A Problem on Finite Fields

Question

Here is the theorem I am trying to prove:

Let F be a finite field of odd order. Prove that exactly half of nonzero elements of F are squares in F.

Here are my ideas:

(1) Consider the squaring homomorphism $\phi: F \to F$ defined by $x \to x^2$. First I determine the kernel of the homomorphism (which I believe to be {-1, 1}, but please let me know if this is correct)

(2) Maybe use that to find the order of the $Im(\phi)?$. But I do not know how to do this. Any help will be appreciated.

Answer 1

Your ideas are both good. Here are some hints/minor adjustments.

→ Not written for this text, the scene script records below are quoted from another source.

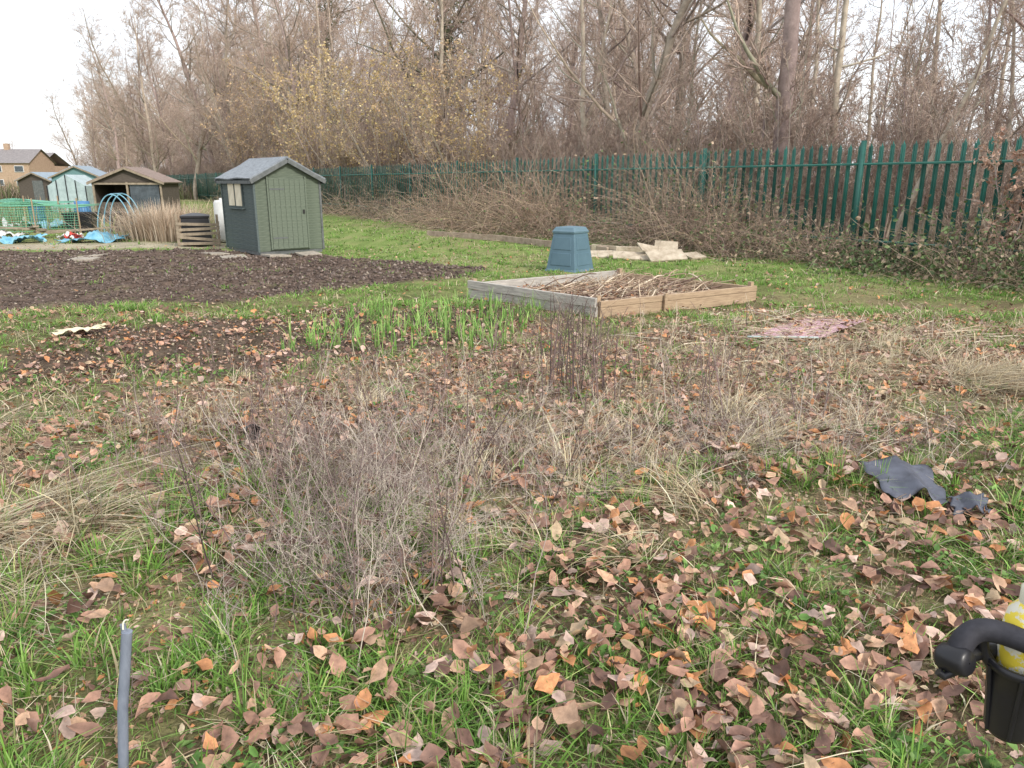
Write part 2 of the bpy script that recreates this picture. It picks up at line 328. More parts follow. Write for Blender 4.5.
leaves(mb,x,y,gh(x,y)+rng.uniform(.0,.02,N),rng.uniform(.006,.018,N),.5,pal(LP+[(.56,.47,.33)],N))
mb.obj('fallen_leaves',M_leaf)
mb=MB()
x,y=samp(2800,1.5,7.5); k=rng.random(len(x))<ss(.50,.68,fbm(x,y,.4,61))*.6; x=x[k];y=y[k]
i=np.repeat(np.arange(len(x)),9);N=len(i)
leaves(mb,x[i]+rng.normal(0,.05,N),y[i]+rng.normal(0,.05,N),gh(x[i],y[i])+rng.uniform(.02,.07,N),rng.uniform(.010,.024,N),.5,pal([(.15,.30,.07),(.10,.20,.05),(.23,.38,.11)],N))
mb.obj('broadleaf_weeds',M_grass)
# ------------------------------------------------------------ dead stalks
STK=[(.34,.28,.25),(.23,.175,.165),(.48,.42,.37),(.14,.10,.095),(.58,.51,.42)]
DK=[(.17,.12,.115),(.11,.08,.075),(.26,.19,.17)]
PALE=[(.60,.51,.38),(.50,.42,.32),(.40,.33,.27)]
def stalks(mb,cx,cy,rx,ry,n,l0,l1,lean,w,up,r=.0022,br=5,pals=STK,sub=3):
    x=rng.normal(cx,rx,n);y=rng.normal(cy,ry,n)
    st=np.stack([x,y,gh(x,y)-.02],1); d=np.stack([rng.normal(0,lean,n),rng.normal(0,lean,n),np.ones(n)],1)
    L=rng.uniform(l0,l1,n); P,R=grow(st,d,L,8,w,up,rng.uniform(.6,1.3,n)*r,.45)
    P[:,:,2]=np.maximum(P[:,:,2],st[:,None,2]+.02)
    c=pal(pals,n); tubes(mb,P,R,4,c)
    s,d,l,rr=spawn(P,R,L,br,.25,.98,.4,1.1,.4,.6,.001); P2,R2=grow(s,d,l,5,w*1.3,up+.02,rr,.5); c2=np.repeat(c,br,0); tubes(mb,P2,R2,3,c2)
    if sub:
        s,d,l,rr=spawn(P2,R2,l,sub,.3,1,.4,1.1,.45,.7,.0008); P3,R3=grow(s,d,l,3,w*1.5,up,rr,.6); tubes(mb,P3,R3,3,np.repeat(c2,sub,0))
mb=MB()
stalks(mb,-.58,2.75,.24,.28,165,.28,.64,.4,.17,-.04)
stalks(mb,-.70,3.5,.32,.42,230,.28,.66,.38,.16,-.04)
stalks(mb,-.20,4.2,.45,.35,95,.25,.62,.3,.15,-.03)
stalks(mb,-1.4,3.8,.40,.45,75,.25,.6,.3,.14,-.02,r=.0028,pals=DK+STK[:3])
stalks(mb,-.7,3.3,.45,.6,50,.45,.80,.18,.07,0,r=.0034,pals=DK,sub=2)
stalks(mb,-1.9,4.6,.6,.45,55,.2,.5,.2,.08,-.01,r=.003,pals=DK+STK[:2])
stalks(mb,1.05,4.15,.40,.25,120,.2,.48,.7,.22,-.07)
stalks(mb,1.75,4.2,.36,.25,120,.2,.48,.7,.22,-.07)
stalks(mb,.3,3.9,.35,.30,45,.2,.5,.5,.2,-.05)
stalks(mb,.48,5.4,.16,.25,30,.5,.80,.06,.03,0,r=.0048,br=7,pals=DK,sub=1)
stalks(mb,1.5,5.3,.6,.5,50,.3,.62,.15,.06,-.01,r=.0034,pals=DK+STK[:3],sub=1)
stalks(mb,-.7,5.7,.9,.6,50,.2,.5,.15,.06,-.01,r=.0034,pals=DK+STK[:3],sub=1)
stalks(mb,2.3,4.4,.4,.4,36,.15,.4,.5,.2,-.04)
stalks(mb,-1.2,2.7,.5,.5,30,.15,.38,.4,.15,-.03)
stalks(mb,-2.6,6.2,.8,.6,40,.2,.4,.2,.08,-.01,r=.003,pals=DK,sub=1)
stalks(mb,.9,7.3,.9,.7,60,.2,.5,.3,.1,-.01,r=.004,pals=PALE+DK,sub=1)
stalks(mb,2.6,6.3,.9,.6,50,.15,.42,.35,.12,-.02,r=.0035,pals=PALE+DK,sub=1)
stalks(mb,.6,8.8,.5,.25,30,.2,.4,.2,.1,0,r=.004,pals=DK)
stalks(mb,4.2,7.2,.7,.6,45,.15,.4,.4,.15,-.02,r=.004,pals=PALE,sub=1)
mb.obj('dead_weed_stalks',M_stem)
# ------------------------------------------------------------ trees
TW=[(.49,.37,.30),(.39,.29,.245),(.56,.44,.36),(.44,.35,.30)]  # twig tones, like the bark below, lightened to stand in for woodland haze
def tree(seed,H,r,n1=26,tmin=.12,base=(.36,.30,.25),n2=8,n3=6,n4=3,stems=1,wand=.05,lf=.30,lean=.03,up1=.10,twr=.007,catkin=0,catcol=None,cats=.05,ang=(.7,1.25),ivy=0,tw=None):
    global rng; rng=np.random.default_rng(seed); mb=MB(); tw=tw or TW
    n=stems; st=np.zeros((n,3)); st[:,:2]=rng.normal(0,.12*(n>1),(n,2)); st[:,2]=-.2
    d=np.stack([rng.normal(0,lean,n),rng.normal(0,lean,n),np.ones(n)],1)
    L=np.full(n,H)*rng.uniform(.75,1.05,n); P,R=grow(st,d,L,16,wand,.03,np.full(n,r)*rng.uniform(.7,1.1,n),.12)
    tubes(mb,P,R,8,cvar(base,n,.15))
    s,d,l,rr=spawn(P,R,L,n1,tmin,.98,*ang,lf,.42,.012,.55); P1,R1=grow(s,d,l,8,.10,up1,rr,.25); tubes(mb,P1,R1,5,cvar(base,len(s),.2))
    s,d,l2,rr=spawn(P1,R1,l,n2,.15,1,.45,1.0,.45,.55,.009,.4); P2,R2=grow(s,d,l2,5,.14,.06,rr,.35); tubes(mb,P2,R2,3,pal(tw,len(s)))
    s,d,l3,rr=spawn(P2,R2,l2,n3,.15,1,.4,1.0,.5,.6,twr,.3); P3,R3=grow(s,d,l3,4,.16,.05,rr,.5); tubes(mb,P3,R3,3,pal(tw,len(s)))
    if n4:
        s,d,l4,rr=spawn(P3,R3,l3,n4,.2,1,.4,1.0,.6,.8,twr*.85,.2); P4,R4=grow(s,d,l4,3,.16,.05,rr,.6); tubes(mb,P4,R4,3,pal(tw,len(s)))
    me=mb.mesh('tree_mesh',M_bark)
    lm=None
    if catkin:
        lb=MB(); T=P3.reshape(-1,3); k=rng.choice(len(T),catkin); q=T[k]+rng.normal(0,.03,(catkin,3))
        leaves(lb,q[:,0],q[:,1],q[:,2],rng.uniform(.6,1.3,catkin)*cats,1.2,pal(catcol,catkin)); lm=lb.mesh('tree_leaf_mesh',M_leaf)
    if ivy:
        lb=MB(); T=np.concatenate([P[:,:12].reshape(-1,3)]*6+[P1[:,:4].reshape(-1,3)]); k=rng.choice(len(T),ivy); q=T[k]+rng.normal(0,.28,(ivy,3)); q[:,2]+=rng.uniform(-.6,.6,ivy)
        leaves(lb,q[:,0],q[:,1],q[:,2],rng.uniform(.05,.09,ivy),1.2,pal([(.10,.13,.05),(.15,.18,.07),(.07,.09,.04)],ivy)); lm=lb.mesh('ivy_mesh',M_leaf)
    return me,lm
protos=[tree(101,17,.17),tree(102,19,.22,n1=30,wand=.06),tree(103,15,.10,n1=22,tmin=.15,wand=.06,lf=.24),tree(104,20,.24,n1=34,tmin=.15,base=(.30,.26,.22)),tree(105,14,.09,n1=22,tmin=.2,wand=.07,lf=.22,lean=.08)]
slim=[tree(111,16,.11,n1=18,tmin=.2,lf=.18,n2=7,n3=5,n4=3,base=(.36,.32,.27)),tree(112,18,.15,n1=18,tmin=.22,lf=.18,n2=7,n3=5,n4=3,base=(.40,.35,.30)),tree(113,14,.08,n1=16,tmin=.2,lf=.18,n2=7,n3=5,n4=3,wand=.06)]
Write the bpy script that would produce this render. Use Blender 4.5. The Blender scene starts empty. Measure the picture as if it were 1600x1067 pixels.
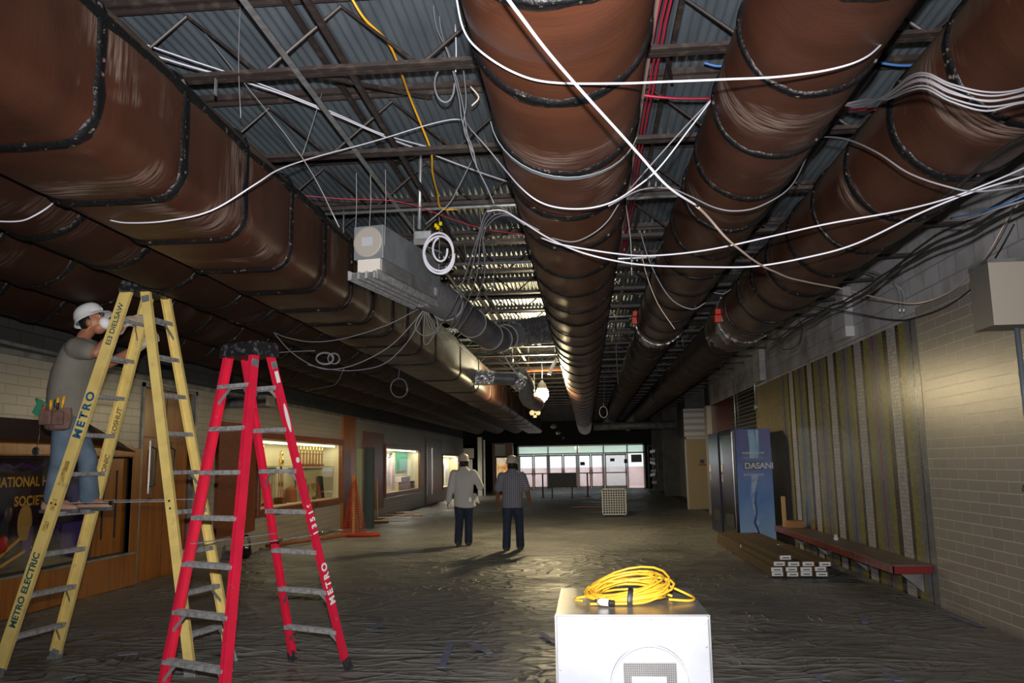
import bpy, bmesh, math, random
from mathutils import Vector, Matrix, noise
R = math.radians
rnd = random.Random(7)
scn = bpy.context.scene
COL = scn.collection
V = Vector

# ---------------------------------------------------------------- camera
CAM_H = 1.60
FPX = 1291.0
PSI, TH, ROLL = R(4.979), R(8.3946), R(1.0)
_rt = V((math.cos(PSI), math.sin(PSI), 0))
_fw = V((-math.sin(PSI) * math.cos(TH), math.cos(PSI) * math.cos(TH), math.sin(TH)))
_up = _rt.cross(_fw)
_r2 = math.cos(ROLL) * _rt - math.sin(ROLL) * _up
_u2 = math.sin(ROLL) * _rt + math.cos(ROLL) * _up
cam_d = bpy.data.cameras.new('camera')
cam_d.sensor_width = 36.0
cam_d.sensor_fit = 'HORIZONTAL'
cam_d.lens = FPX / 1600 * 36.0
cam_d.clip_start = 0.05
cam_d.clip_end = 300
cam = bpy.data.objects.new('camera', cam_d)
COL.objects.link(cam)
M = Matrix.Identity(4)
for i in range(3):
    M[i][0] = _r2[i]; M[i][1] = _u2[i]; M[i][2] = -_fw[i]
M[0][3], M[1][3], M[2][3] = 0, 0, CAM_H
cam.matrix_world = M
scn.camera = cam

def P(px, py, Y=None, X=None, Z=None):
    """point seen at a photo pixel, at a stated distance / plane"""
    d = _r2 * ((px - 800) / FPX) - _u2 * ((py - 533.5) / FPX) + _fw
    t = Y / d.y if Y is not None else (X / d.x if X is not None else (Z - CAM_H) / d.z)
    return V((0, 0, CAM_H)) + d * t

# ---------------------------------------------------------------- view + light
scn.view_settings.view_transform = 'Standard'
scn.view_settings.look = 'None'
scn.view_settings.gamma = 1.0
scn.view_settings.use_curve_mapping = False
scn.view_settings.exposure = 0.0
scn.cycles.use_denoising = True
scn.cycles.max_bounces = 6
scn.cycles.diffuse_bounces = 3
scn.cycles.glossy_bounces = 3
scn.cycles.transmission_bounces = 6
scn.cycles.transparent_max_bounces = 12
scn.cycles.sample_clamp_indirect = 4.0

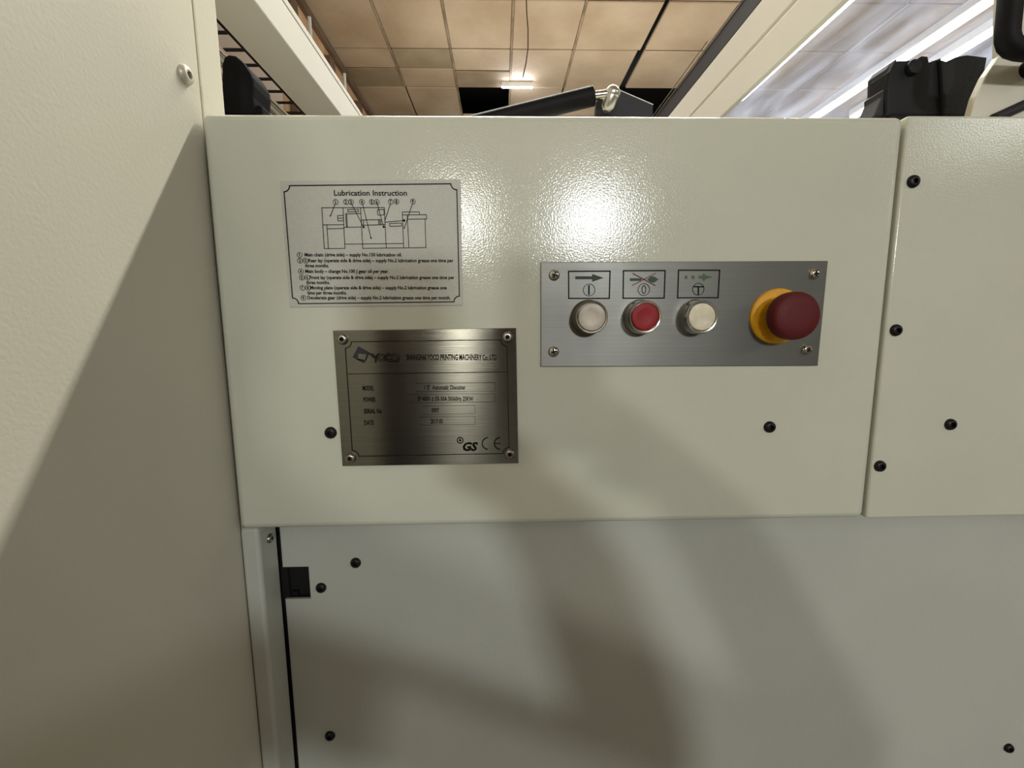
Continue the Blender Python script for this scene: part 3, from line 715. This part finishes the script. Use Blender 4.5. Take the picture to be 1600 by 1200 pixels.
# ------------------------------------------------------------------ photographer (behind the lens; seen only as a soft shadow)
def person():
    t = thing('person', 'person in dark jacket bending towards the machine, holding up a phone', 'person', (-0.35, -0.88, 0))
    PX0, PY0, PZ0 = -0.31, -0.80, -0.12
    V = {'pelvis': (PX0-.04,PY0-.08,0.840,.15,.11), 'waist': (PX0-.02,PY0-.05,0.980,.14,.10), 'chest': (PX0,PY0,1.150,.155,.11), 'collar': (PX0,PY0+.01,1.290,.085,.075), 'neck': (PX0+.01,PY0+.03,1.350,.055,.055),
         'jaw': (PX0+.02,PY0+.06,1.410,.07,.085), 'crown': (PX0+.03,PY0+.06,1.520,.078,.095)}
    E = [('pelvis','waist'),('waist','chest'),('chest','collar'),('collar','neck'),('neck','jaw'),('jaw','crown')]
    V['shr'] = (-0.115,-0.74,1.185,.06,.06); V['elr'] = (0.265,-0.55,0.96,.062,.062); V['wrr'] = (0.165,-0.43,1.14,.044,.040); V['par'] = (0.110,-0.394,1.225,.040,.026)
    V['shl'] = (-0.49,-0.76,1.22,.06,.06); V['ell'] = (-0.55,-0.82,0.96,.055,.055); V['wrl'] = (-0.53,-0.70,0.74,.032,.028); V['pal'] = (-0.52,-0.67,0.67,.034,.020)
    for s, n, hx in ((-1,'l',0.008),(1,'r',0.075)):
        V['hip'+n] = (PX0-.04+s*.09,PY0-.08,0.78,.10,.10); V['kn'+n] = (PX0-.04+s*.11,PY0-.02,0.44,.065,.065); V['an'+n] = (PX0-.04+s*.12,PY0-.10,0.09,.045,.045); V['to'+n] = (PX0-.04+s*.14,PY0+.06,0.045,.045,.035)
        E += [('collar','sh'+n),('sh'+n,'el'+n),('el'+n,'wr'+n),('wr'+n,'pa'+n),('pelvis','hip'+n),('hip'+n,'kn'+n),('kn'+n,'an'+n),('an'+n,'to'+n)]
        for k in range(4):                                # right fingers curl round the phone's end, left ones hang
            if n == 'r':
                z = 1.272 - 0.018*k
                q = ((0.058,-0.376,z), (0.051,-0.352-0.001*k,z+.002), (0.026+.003*(k==3),-0.3465,z+.004))
            else:
                y = -0.645 - 0.018*k
                q = ((-0.515,y,0.635), (-0.510,y+.004,0.600-.006*(k in (1, 2))), (-0.497,y+.008,0.575-.008*(k in (1, 2))))
            for c_, p_, r_ in zip('abc', q, (.009, .008, .007)): V['f%d%s%s' % (k, c_, n)] = p_ + (r_, r_)
            E += [('pa'+n,'f%da'%k+n),('f%da'%k+n,'f%db'%k+n),('f%db'%k+n,'f%dc'%k+n)]
        if n == 'r': V['thar'] = (0.075,-0.392,1.235,.011,.011); V['thbr'] = (0.040,-0.378,1.262,.009,.009)
        else: V['thal'] = (-0.500,-0.635,0.665,.011,.011); V['thbl'] = (-0.490,-0.618,0.630,.009,.009)
        E += [('pa'+n,'tha'+n),('tha'+n,'thb'+n)]
    ks = list(V); me = bpy.data.meshes.new('body')
    me.from_pydata([V[k][:3] for k in ks], [(ks.index(a), ks.index(b)) for a, b in E], [])
    o = bpy.data.objects.new('body', me); C.objects.link(o)
    md = o.modifiers.new('Skin', 'SKIN'); md.use_smooth_shade = True
    sv = me.skin_vertices[0].data
    for i, k in enumerate(ks): sv[i].radius = V[k][3:]
    sv[0].use_root = True
    o.modifiers.new('Sub', 'SUBSURF').levels = 1
    dgp = bpy.context.evaluated_depsgraph_get(); dgp.update()
    m2 = bpy.data.meshes.new_from_object(o.evaluated_get(dgp)); bpy.data.objects.remove(o)
    m2.materials.clear()
    for q in ('jacket', 'trouser', 'skin', 'hair'): m2.materials.append(M[q])
    bb = bmesh.new(); bb.from_mesh(m2)                     # clean garment edges
    for co, no in (((0, -0.455, 0), (0, 1, 0)), ((0, 0, 1.34), (0, 0, 1)), ((0, 0, 0.86), (0, 0, 1)), ((0, 0, 0.76), (0, 0, 1)), ((0, 0, 0.07), (0, 0, 1))):
        bmesh.ops.bisect_plane(bb, geom=bb.verts[:]+bb.edges[:]+bb.faces[:], plane_co=co, plane_no=no)
    bb.to_mesh(m2); bb.free()
    for p in m2.polygons:
        c = p.center; p.use_smooth = True
        if c.z > 1.34 or c.y > -0.455 or (c.x < -0.46 and 0.5 < c.z < 0.76 and c.y > -0.76): p.material_index = 2
        elif c.z < 0.86: p.material_index = 1
        else: p.material_index = 0
    b = bpy.data.objects.new('body', m2); C.objects.link(b); b.parent = t; b.location = -world_loc(t)
    bm = NB(); hc = Vector((-0.28, -0.755, 1.50)); prof = [(0.088*math.cos(a), 0.115*math.sin(a)) for a in [(-15+15*k)*PI/180 for k in range(7)]] + [(0, 0.116)]
    lathe(bm, prof, hc, (0, -0.15, 1), 20, cap=False); obj('hair', bm, M['hair'], t, True)
    for s in (-1, 1):
        bm = NB(); lathe(bm, [(0, -.012), (.009, -.008), (.012, 0), (.009, .008), (0, .012)], (-0.28+s*.032, -0.655, 1.465), (0, 1, 0), 12, cap=False)
        obj('eye', bm, M['white'], t, True)
    bm = NB(); lathe(bm, [(.004, .03), (.010, .015), (.014, 0), (.006, -.006)], (-0.28, -0.648, 1.435), (0, -.35, 1), 10); obj('nose', bm, M['skin'], t, True)
person()
ph2 = thing('phone', 'dark phone held up in the right hand to take the picture', 'phone', (0.006, -0.36, 1.31))
bm = NB(); box(bm, -0.030, 0.042, -0.3655, -0.3575, 1.238, 1.384, 0.003); obj('phone_body', bm, M['black'], ph2)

For (1): you really want to view $\phi$ as a map from $F^{\times}$ to $F^{\times}$, so that $\phi$ is a group homomorphism. The kernel of this morphism is indeed $1, -1$ - why? (Uncover the spoiler for one way to see this.)

As Arturo points out in the comments, it's probably best to argue that any element of the kernel is a root of $X^{2}-1$ over $F$. Since $1$ and $-1$ are clearly roots, and there are at most $2$ roots, this completely determines the kernel. Alternatively, if one wants to use a harder result than necessary: $F^{\times}$ is cyclic of even order, and so there is a unique cyclic subgroup of order $n$ for each $n$ dividing $|F^{\times}|$. The kernel of $\phi$ consists of the subgroup of $F^{\times}$ of elements of order dividing $2$.

For (2): use the first isomorphism theorem for groups. Again, uncover the spoiler for further details.

$\mathrm{Im}(\phi) \cong F^{\times}/\ker(\phi)$, so $|\mathrm{Im}(\phi)| = |F^{\times}|/|\ker(\phi)| = |F^{\times}|/2$, where the last equality follows from (1).